Waterworks Clauses Act

The Waterworks Clauses Act 1847.  Basically this Act was passed to consolidate the provisions usually contained in Acts of Parliament authorising the construction of waterworks for supplying towns with water.  Maps of the pipe layout etc had to be made within 6 months and mine owners were to notify those 30 days before the approach by mine workings.  The undertakers were able to enter the mine after giving 24 hours written notice to observe the working.  Similarly the clauses of this Act were somewhat standardised to be included in future Acts for the construction of pumping stations and other water works.


Parliament

President of Board of Trade, Henry Labouchere (Whig), 1847-1852.


Woodhouse's Plan

A plan of Heath and Ault Hucknall by John Thomas Woodhouse Surveyor of Overseal, Ashby de la Zouch in May 1847 showed land owned by the Duke of Devonshire with the basit or outcrop of the Hard coal, also Holme Wood colliery and the sough level.


Fatal Accidents 1847

  • Brinsley area, Richard Wilson (?) fell down an old shaft he was filling 17 Sep 1847.
  • Cinderhill (Thomas North), Samuel Carrington (13) crushed by tubs 14 Jan 1847. Some waggons were going down a descent when the garland, a sort of rail fixed on the waggons to prevent coal from slipping fell off and threw the next waggon off the rail and that was dragged onto the deceased who was a few yards (metres) below. He was crushed by the garland to one side of a door. He was carried out the pit alive and taken to the infirmary but died resulting from a broken pelvis.
  • Cinderhill, Benjamin Severn (21) was working a jig, a kind of wheel to draw full waggons of coals up and let empties down when he was caught in the chain of the 2 yards (18m) dia haulage wheel, 2 Sep 1847. Several boys were sent to loosen the tubs from the chain that were some 400 yards (365m) inbye so it was a quarter of an hour before he could be released. He bled much from his head as the drum must have squeezed him every time it rotated. His younger brother was killed at the same pit a year before.
  • Heanor, on 7th July 1847 Joshua Short fell from a rope some 50 yards whilst ascending the shaft.
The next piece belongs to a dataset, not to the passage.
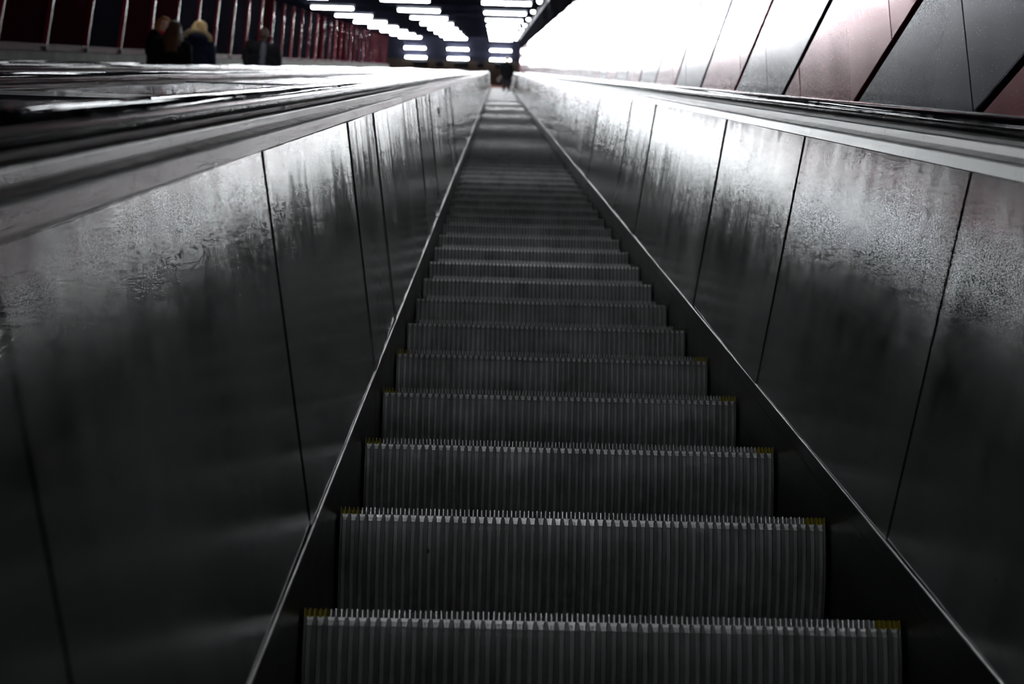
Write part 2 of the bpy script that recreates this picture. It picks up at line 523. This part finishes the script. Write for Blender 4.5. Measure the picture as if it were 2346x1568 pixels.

A workmate similarly climbing the rope the deceased was riding in was almost exhausted, but fortunately for him he was pulled out at the pit top by the banksman.
  • Pinxton, Green pit (Coke), Thomas Wagstaff (14) fall of coal 26 Jul 1847.
  • Pinxton (John Coke), John Faulkner (27), fireman, who was accidently killed when he fell out of the chair he was to descend down the pit in when the engine started up by itself and the chair went upwards, 15 Nov 1847.
  • Portland (Butterley Co), Thomas Wagstaffe (11) was killed when a piece of coal weighing 5 or 6 cwt fell on his head from out of a corve he was pushing along a rail where it had been loaded to the main road. He was taken out of the pit alive but died shortly afterwards, 1 Aug 1847.
  • Portland (Butterley Co), Thomas Faulkner (27) fell 25 yds (23m) down the shaft and was killed 6 Nov 1847
  • Shipley on 27th December 1847 William Barks aged 11 was killed when he fell down the shaft some 43 yards when he reached the bridge tree at the pit top but the banksman did not have time to move it and the truck he was riding in tipped up and he fell.
  • Underwood (Barber Walker & Co), Joseph Smalley (47) was waiting in the pit bottom to come out of the pit when he assisted a man to place coal in a corve to be drawn up the pit. However a full corve of coal being wound up the shaft must have been hit by the empty corve coming down and a few pieces of coal were knocked off falling down the shaft and one piece glanced off another sideways and struck the deceased on top of his head breaking his skull and killing him instantly. There was another man standing closer to the shaft who ran past Smalley who was standing under the brow where he was in a safe place had the coal not flown sideways. There were 5 men at the bottom of the shaft but were not injured. Smalley left a widow and 10 children, 5 Aug 1847.
  • Willey Lane, Underwood, (Barber Walker & Co), John Fulwood (?) holer, was killed in an explosion of firedamp 21 Sep 1847.